Sotto il profilo politico internazionale, ciò significa soprattutto che, come conseguenza della guerra d’Ucraina (o forse solo prendendola a pretesto) la Germania di Scholz ha abbandonato la dottrina ufficialmente assunta dopo la Guerra Fredda relativamente ai rapporti con il mondo russo; dottrina che si riassumeva nello slogan propagandistico (Wandel durch Handel). Di favorirne la crescita, l’occidentalizzazione, e l’integrazione “grazie al commercio”. Una politica che si è peraltro dimostrata estremamente conveniente per gli ambienti tedeschi del business e per le aziende grandi divoratrici di energia.
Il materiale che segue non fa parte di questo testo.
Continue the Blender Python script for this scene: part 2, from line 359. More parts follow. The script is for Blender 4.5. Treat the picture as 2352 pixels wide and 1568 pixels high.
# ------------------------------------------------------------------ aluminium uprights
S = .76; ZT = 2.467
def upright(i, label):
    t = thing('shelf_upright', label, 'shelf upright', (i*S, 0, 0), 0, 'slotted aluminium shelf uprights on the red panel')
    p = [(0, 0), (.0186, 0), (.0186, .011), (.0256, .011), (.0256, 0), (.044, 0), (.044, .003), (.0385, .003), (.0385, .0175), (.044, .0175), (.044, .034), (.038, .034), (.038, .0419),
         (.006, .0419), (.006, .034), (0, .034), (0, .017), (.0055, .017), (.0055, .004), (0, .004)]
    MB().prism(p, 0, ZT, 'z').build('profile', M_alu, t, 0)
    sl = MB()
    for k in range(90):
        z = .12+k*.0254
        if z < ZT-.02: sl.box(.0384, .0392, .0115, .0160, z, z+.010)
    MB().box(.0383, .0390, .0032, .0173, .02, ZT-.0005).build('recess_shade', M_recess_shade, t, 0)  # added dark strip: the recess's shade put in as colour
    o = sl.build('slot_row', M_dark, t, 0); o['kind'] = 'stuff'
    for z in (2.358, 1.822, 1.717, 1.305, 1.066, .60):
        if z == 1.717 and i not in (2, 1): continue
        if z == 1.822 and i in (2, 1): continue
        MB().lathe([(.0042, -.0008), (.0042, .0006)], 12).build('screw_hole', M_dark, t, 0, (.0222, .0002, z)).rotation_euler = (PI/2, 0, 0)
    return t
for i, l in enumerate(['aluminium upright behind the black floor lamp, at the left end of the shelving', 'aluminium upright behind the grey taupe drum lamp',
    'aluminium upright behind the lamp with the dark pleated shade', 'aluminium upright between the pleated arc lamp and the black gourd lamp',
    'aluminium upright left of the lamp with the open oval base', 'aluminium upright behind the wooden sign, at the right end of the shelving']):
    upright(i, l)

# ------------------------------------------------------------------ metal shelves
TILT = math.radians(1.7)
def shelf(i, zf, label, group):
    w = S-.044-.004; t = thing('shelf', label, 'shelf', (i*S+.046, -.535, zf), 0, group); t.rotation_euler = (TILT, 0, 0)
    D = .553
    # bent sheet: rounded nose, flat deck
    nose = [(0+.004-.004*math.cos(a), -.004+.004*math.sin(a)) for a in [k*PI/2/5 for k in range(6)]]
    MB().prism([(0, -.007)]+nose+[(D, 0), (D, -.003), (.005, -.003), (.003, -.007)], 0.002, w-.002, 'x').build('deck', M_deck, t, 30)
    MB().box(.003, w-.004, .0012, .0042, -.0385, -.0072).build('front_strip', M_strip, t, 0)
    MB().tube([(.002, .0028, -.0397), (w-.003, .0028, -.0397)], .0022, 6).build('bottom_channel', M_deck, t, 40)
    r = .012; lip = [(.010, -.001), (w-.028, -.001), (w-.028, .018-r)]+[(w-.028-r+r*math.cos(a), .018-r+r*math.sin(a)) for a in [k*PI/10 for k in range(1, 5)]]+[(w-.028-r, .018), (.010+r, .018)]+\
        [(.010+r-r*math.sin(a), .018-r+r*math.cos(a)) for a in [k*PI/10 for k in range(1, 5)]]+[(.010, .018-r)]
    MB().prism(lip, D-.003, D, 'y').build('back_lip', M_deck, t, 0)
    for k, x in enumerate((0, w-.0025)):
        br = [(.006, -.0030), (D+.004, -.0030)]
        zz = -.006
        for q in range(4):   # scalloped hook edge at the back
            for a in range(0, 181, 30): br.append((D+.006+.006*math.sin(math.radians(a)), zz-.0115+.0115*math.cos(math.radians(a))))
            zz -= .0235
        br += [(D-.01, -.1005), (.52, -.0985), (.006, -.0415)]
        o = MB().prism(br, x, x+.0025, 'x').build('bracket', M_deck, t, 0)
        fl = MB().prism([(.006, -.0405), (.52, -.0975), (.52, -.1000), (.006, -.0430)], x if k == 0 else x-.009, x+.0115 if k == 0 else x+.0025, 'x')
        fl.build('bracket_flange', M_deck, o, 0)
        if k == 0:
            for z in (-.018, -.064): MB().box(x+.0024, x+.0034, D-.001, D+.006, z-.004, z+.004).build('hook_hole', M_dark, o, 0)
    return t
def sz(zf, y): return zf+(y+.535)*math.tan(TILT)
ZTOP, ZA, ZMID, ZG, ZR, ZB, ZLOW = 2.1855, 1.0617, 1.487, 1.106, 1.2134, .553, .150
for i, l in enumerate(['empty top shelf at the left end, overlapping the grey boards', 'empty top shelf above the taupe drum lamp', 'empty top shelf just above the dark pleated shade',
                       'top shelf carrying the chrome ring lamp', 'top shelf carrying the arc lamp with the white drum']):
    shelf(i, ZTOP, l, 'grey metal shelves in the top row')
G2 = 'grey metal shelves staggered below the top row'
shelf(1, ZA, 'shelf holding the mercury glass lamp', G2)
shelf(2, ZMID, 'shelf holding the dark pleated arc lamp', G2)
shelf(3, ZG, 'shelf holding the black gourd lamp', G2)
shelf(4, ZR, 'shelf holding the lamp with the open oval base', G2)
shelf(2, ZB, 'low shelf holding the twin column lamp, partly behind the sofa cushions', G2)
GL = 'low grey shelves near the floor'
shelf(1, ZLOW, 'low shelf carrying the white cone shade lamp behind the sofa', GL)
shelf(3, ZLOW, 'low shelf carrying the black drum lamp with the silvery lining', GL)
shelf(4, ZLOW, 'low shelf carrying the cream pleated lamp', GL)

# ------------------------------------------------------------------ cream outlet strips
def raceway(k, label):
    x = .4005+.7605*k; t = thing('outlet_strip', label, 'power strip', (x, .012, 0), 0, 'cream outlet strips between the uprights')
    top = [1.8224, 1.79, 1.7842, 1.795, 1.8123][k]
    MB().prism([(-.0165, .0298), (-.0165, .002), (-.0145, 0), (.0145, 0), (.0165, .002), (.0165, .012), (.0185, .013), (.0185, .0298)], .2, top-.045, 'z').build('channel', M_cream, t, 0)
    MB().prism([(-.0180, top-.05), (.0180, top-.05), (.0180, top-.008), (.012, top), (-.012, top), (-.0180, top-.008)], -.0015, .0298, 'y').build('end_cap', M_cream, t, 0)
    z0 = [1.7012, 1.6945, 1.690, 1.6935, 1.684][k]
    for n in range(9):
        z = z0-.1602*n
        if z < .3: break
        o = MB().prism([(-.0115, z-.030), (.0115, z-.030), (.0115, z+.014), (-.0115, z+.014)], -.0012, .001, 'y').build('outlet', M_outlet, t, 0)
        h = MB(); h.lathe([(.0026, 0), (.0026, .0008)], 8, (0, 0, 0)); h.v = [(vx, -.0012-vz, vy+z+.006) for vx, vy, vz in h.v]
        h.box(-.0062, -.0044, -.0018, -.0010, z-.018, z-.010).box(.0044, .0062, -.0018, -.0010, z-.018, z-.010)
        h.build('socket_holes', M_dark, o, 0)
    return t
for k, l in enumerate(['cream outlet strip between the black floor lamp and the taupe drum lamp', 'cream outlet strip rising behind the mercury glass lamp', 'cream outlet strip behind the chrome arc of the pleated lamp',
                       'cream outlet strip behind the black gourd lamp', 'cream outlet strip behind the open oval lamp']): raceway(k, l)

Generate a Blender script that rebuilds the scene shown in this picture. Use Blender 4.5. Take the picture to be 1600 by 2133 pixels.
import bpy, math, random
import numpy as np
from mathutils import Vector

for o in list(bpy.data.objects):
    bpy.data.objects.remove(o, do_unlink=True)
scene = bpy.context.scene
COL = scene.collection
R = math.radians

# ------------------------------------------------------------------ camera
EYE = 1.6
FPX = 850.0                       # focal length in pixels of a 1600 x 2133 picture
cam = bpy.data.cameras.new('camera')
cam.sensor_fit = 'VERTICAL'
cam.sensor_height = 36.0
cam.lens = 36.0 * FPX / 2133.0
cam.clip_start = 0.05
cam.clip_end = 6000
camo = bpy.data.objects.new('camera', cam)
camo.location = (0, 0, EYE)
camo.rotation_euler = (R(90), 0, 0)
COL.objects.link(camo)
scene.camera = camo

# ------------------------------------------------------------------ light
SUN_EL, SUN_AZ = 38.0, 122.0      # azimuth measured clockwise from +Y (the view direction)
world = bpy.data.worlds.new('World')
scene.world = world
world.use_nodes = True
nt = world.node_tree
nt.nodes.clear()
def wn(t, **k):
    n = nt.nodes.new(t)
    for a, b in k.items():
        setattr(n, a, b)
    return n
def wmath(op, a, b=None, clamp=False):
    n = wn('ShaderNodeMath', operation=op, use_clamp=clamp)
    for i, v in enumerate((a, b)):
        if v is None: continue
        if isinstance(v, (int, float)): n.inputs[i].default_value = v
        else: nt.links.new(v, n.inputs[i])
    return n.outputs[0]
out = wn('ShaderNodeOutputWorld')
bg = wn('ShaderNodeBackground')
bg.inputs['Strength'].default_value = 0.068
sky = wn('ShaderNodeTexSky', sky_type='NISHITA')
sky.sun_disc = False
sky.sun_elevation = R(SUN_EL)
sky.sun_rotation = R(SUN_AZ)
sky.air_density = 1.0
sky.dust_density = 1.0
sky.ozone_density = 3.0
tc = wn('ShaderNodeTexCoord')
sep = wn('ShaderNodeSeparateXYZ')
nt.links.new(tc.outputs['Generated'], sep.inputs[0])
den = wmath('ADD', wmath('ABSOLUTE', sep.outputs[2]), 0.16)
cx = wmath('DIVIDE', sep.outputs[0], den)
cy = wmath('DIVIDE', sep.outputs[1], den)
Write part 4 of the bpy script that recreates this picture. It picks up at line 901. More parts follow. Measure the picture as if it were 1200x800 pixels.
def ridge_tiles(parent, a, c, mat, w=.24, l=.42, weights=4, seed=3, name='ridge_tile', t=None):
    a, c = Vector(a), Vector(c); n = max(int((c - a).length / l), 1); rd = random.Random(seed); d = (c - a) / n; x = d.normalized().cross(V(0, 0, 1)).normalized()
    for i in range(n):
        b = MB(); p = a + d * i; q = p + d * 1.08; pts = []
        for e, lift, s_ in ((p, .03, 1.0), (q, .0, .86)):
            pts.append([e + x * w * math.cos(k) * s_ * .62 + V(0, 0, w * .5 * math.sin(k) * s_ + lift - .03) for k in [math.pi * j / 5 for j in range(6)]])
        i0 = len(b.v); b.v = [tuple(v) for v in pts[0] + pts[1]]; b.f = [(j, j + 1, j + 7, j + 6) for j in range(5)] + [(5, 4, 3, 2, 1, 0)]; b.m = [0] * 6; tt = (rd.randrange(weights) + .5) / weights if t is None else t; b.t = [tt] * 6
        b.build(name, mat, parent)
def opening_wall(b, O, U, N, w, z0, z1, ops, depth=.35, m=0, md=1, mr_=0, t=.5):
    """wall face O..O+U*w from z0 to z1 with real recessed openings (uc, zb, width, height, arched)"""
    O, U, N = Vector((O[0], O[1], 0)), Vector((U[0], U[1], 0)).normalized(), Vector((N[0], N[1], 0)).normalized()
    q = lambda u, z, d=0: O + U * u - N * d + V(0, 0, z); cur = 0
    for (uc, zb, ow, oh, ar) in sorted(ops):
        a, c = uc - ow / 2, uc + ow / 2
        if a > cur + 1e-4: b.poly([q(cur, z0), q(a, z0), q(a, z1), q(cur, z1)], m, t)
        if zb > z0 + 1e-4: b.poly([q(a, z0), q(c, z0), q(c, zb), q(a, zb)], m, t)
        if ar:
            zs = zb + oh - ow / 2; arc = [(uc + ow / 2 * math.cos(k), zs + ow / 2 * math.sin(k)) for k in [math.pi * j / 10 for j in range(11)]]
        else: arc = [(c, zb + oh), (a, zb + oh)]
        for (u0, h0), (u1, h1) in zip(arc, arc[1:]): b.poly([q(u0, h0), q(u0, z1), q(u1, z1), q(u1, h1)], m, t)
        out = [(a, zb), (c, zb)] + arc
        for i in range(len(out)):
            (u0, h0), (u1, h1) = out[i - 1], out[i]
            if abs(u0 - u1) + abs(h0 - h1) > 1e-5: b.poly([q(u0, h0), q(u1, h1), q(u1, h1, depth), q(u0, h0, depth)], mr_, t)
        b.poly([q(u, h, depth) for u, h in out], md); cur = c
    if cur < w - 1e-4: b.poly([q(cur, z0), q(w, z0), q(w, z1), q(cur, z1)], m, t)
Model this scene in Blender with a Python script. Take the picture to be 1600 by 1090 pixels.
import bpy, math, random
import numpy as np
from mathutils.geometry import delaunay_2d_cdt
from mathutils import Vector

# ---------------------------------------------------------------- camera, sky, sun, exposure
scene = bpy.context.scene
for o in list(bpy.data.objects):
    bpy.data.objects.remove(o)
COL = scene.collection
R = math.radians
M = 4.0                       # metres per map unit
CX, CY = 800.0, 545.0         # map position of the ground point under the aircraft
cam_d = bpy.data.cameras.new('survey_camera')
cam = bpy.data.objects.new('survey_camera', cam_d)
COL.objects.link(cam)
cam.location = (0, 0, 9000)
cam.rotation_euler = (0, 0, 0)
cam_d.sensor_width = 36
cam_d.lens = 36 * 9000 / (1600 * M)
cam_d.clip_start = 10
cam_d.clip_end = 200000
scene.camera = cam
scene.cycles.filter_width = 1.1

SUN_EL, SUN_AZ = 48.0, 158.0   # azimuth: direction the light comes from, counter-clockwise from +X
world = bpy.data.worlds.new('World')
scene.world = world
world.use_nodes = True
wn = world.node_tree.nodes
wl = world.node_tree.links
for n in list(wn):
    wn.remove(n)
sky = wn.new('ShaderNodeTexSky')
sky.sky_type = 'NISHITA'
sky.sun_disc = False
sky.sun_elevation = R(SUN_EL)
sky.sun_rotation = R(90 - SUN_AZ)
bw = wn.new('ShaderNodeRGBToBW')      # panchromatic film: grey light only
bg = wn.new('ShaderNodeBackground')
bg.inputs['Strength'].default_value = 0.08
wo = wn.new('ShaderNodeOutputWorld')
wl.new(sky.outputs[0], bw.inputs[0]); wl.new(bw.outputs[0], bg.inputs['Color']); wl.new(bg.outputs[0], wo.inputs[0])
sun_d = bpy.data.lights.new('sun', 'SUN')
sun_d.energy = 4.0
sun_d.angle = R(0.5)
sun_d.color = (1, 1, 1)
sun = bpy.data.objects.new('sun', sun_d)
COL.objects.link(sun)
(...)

I forti rapporti commerciali stabiliti tra Russia e Germania grazie a questa linea politica erano facilmente riusciti nel 2014 a sopravvivere allo scossone provocato in Europa centro-orientale dalla “rivoluzione colorata” di Maidan e alla conseguente annessione russa della Crimea. Ma ciò non è stato più possibile di fronte alle negative conseguenze che la guerra ucraina sta avendo per la Russia.
Se lo slogan del Wandel durch Handel ha perciò dovuto essere rapidamente abbandonato, non è detto però che ne debba scomparire anche il concetto, o almeno l’ispirazione. Nel senso che Berlino, sempre come conseguenza della guerra ucraina, ha visto diventare grandissimo il già preminente interesse a sviluppare un nuovo rapporto di questo tipo non più nel ristretto àmbito europeo, bensì in un quadro mondiale. Non più nei confronti della Russia, bensì con la Cina, i cui legami con l’economia tedesca sono ormai molto più importanti, soprattutto assai più diversificati, di quelli che la Germania riunificata sia mai riuscita a stabilire con Mosca. E neanche ad immaginare, dopo la violenta eliminazione di Herrhausen, fatto a pezzi da una bomba appena ventuno giorni dopo la caduta del Muro di Berlino.
Ed è questo ormai un elemento da prendere in attenta considerazione nell’analisi delle conseguenze della guerra d’Ucraina. Tanto più in presenza, come accade attualmente, di non trascurabili segnali di una evoluzione della questione di Taiwan. Segnali che fanno pensare ad una possibile ripetizione dello schema diplomatico e militare già visto in Ucraina sino al 2021, e che ha portato alla tragica decisione di Putin di lanciare la cosiddetta “operazione speciale”.
Per quanto riguarda l’Europa, Scholz ha certo sottolineato il sostegno della Germania alla Unione Europea, affermando anzi che il vecchio continente rimane “il nostro quadro d’azione”, Ma senza diffondersi sull’argomento. Il che deve indubbiamente suonare come un messaggio per gli Europei, perché non pensino – dopo i disastri e i dissensi provocati nel quadro continentale dalla guerra d’Ucraina, e dopo l’ascesa di Berlino ad un rango militare capace di farla pesare nella nuova Guerra Fredda mondiale ormai promessa per i prossimi anni – di essersi sbarazzati della Germania, così come Francia ed Inghilterra ebbero ragione di pensare all’epoca della tarda espansione coloniale, quando Bismark mostrò il proprio disinteresse dicendo che, era ”la Russia, l’Africa dalla Germania”.